▶ _Scene modeling code data_
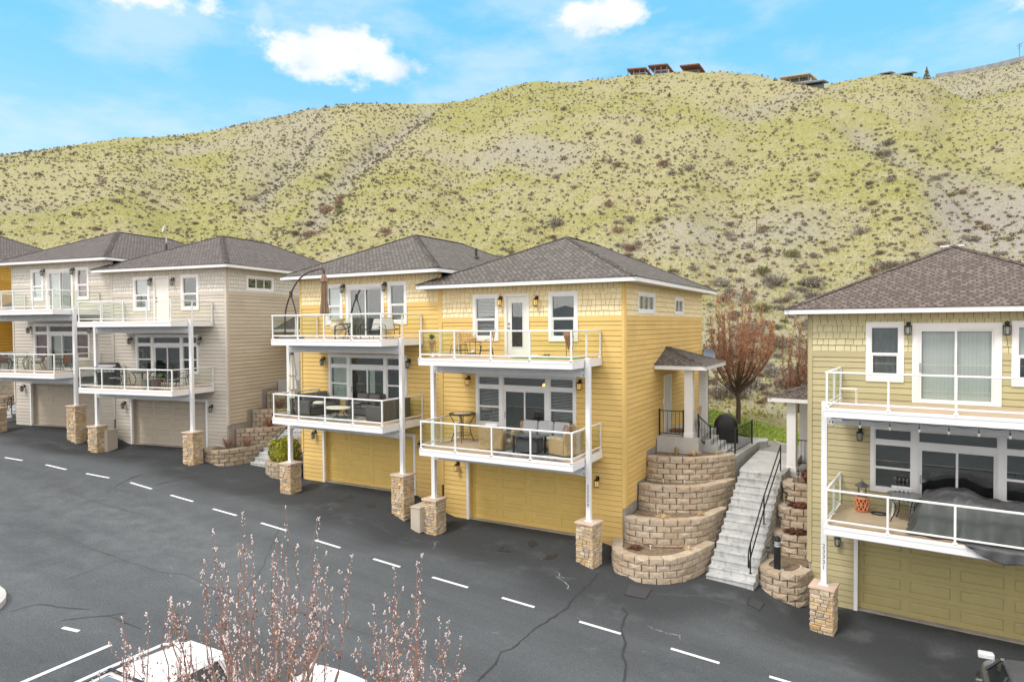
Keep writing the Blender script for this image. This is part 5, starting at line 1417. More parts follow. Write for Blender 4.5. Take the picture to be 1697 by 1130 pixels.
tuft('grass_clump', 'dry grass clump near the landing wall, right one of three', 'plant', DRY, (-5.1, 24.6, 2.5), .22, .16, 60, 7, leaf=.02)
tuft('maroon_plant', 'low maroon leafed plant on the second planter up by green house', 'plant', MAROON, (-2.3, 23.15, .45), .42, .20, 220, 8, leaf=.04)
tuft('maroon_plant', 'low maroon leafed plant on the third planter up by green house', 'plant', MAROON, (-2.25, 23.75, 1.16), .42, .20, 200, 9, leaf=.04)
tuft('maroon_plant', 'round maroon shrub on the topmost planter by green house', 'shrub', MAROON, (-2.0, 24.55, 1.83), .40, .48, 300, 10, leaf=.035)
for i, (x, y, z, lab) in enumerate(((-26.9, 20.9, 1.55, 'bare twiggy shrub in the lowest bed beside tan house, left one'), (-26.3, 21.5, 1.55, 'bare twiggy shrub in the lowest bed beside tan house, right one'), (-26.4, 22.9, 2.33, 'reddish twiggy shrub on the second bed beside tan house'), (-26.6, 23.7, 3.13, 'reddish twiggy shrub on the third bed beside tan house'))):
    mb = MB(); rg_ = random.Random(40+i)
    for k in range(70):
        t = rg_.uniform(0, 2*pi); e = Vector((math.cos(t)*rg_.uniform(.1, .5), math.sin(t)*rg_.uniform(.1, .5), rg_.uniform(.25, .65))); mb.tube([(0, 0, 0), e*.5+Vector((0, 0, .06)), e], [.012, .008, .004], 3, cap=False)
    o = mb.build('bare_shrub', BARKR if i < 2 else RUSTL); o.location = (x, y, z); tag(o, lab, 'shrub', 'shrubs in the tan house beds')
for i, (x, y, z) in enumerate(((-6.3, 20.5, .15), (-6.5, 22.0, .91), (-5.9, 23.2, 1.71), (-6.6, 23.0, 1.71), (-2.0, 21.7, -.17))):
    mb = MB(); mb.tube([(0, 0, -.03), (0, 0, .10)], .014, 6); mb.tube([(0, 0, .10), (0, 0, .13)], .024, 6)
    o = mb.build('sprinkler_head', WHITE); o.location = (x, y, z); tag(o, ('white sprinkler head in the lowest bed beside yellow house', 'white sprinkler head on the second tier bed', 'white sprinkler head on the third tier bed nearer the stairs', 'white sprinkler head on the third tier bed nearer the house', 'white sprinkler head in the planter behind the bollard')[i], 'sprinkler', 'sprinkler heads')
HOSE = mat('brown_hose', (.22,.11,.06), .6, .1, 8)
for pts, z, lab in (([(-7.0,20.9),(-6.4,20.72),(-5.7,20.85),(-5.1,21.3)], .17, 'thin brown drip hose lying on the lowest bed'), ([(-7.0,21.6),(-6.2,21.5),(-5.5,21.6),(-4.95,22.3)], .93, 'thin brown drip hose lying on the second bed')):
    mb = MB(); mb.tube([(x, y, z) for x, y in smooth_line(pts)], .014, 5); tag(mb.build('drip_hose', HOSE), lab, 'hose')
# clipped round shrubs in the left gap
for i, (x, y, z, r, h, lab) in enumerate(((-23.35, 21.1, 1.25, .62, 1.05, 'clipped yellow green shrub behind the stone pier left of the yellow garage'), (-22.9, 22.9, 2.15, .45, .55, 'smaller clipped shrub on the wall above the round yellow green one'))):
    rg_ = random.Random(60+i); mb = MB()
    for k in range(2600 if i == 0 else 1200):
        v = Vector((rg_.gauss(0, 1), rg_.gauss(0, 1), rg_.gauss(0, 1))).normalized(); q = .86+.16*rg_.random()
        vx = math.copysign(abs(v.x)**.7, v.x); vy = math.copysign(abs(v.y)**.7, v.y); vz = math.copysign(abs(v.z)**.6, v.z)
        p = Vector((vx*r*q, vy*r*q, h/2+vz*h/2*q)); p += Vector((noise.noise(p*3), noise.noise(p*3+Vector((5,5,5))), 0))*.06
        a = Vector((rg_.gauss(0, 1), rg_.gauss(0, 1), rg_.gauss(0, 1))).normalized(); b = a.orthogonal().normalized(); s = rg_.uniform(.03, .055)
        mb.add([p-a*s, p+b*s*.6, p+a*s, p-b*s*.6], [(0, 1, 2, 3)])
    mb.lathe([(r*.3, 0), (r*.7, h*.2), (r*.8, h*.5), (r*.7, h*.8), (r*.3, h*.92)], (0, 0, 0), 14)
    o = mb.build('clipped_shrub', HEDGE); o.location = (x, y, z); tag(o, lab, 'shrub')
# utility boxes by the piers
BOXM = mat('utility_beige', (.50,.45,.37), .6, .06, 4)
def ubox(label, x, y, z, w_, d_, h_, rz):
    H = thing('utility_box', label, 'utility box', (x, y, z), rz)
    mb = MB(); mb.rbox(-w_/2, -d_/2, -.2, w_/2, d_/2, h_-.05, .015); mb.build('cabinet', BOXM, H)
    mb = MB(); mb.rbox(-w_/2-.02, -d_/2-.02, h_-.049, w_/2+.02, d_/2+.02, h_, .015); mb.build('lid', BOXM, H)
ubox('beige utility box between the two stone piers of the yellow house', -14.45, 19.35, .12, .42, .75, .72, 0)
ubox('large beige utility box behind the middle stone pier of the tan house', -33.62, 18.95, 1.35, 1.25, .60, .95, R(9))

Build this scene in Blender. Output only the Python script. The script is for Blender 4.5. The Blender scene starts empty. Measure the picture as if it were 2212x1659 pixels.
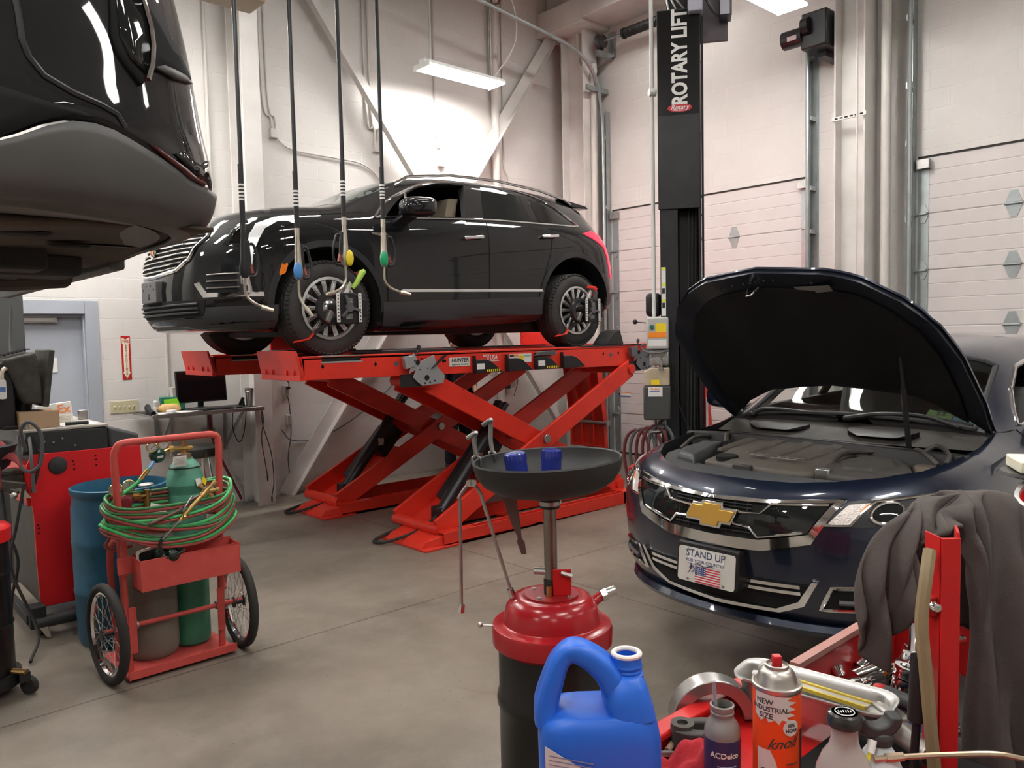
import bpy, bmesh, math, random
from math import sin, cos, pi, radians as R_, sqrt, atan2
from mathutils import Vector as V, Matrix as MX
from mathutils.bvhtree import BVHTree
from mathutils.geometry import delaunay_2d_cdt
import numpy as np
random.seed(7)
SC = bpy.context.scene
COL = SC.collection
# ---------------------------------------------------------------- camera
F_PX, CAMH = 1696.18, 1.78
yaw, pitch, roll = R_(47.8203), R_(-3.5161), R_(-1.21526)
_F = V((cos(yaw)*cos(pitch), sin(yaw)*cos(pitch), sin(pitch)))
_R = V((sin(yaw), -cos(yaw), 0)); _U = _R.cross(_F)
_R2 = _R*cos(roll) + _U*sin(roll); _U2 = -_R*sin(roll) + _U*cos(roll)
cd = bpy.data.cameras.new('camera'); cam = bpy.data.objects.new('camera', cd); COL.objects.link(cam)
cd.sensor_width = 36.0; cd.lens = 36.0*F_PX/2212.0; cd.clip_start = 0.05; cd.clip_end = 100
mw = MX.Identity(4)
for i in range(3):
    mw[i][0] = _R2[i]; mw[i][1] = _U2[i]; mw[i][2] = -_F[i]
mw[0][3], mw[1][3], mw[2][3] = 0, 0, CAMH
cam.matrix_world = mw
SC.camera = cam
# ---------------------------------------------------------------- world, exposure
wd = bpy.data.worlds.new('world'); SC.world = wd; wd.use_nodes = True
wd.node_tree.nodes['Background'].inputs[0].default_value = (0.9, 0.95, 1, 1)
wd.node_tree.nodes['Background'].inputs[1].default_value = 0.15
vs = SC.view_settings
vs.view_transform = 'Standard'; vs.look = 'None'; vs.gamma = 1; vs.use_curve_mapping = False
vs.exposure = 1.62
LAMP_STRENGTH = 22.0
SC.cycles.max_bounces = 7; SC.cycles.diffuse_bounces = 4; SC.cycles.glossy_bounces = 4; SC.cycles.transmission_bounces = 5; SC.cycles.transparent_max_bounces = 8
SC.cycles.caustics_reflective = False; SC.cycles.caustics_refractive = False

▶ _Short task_
Report how many lines in the data contain the word "pixels", with no words besides the number.

▶ _Solution to the exercise_
2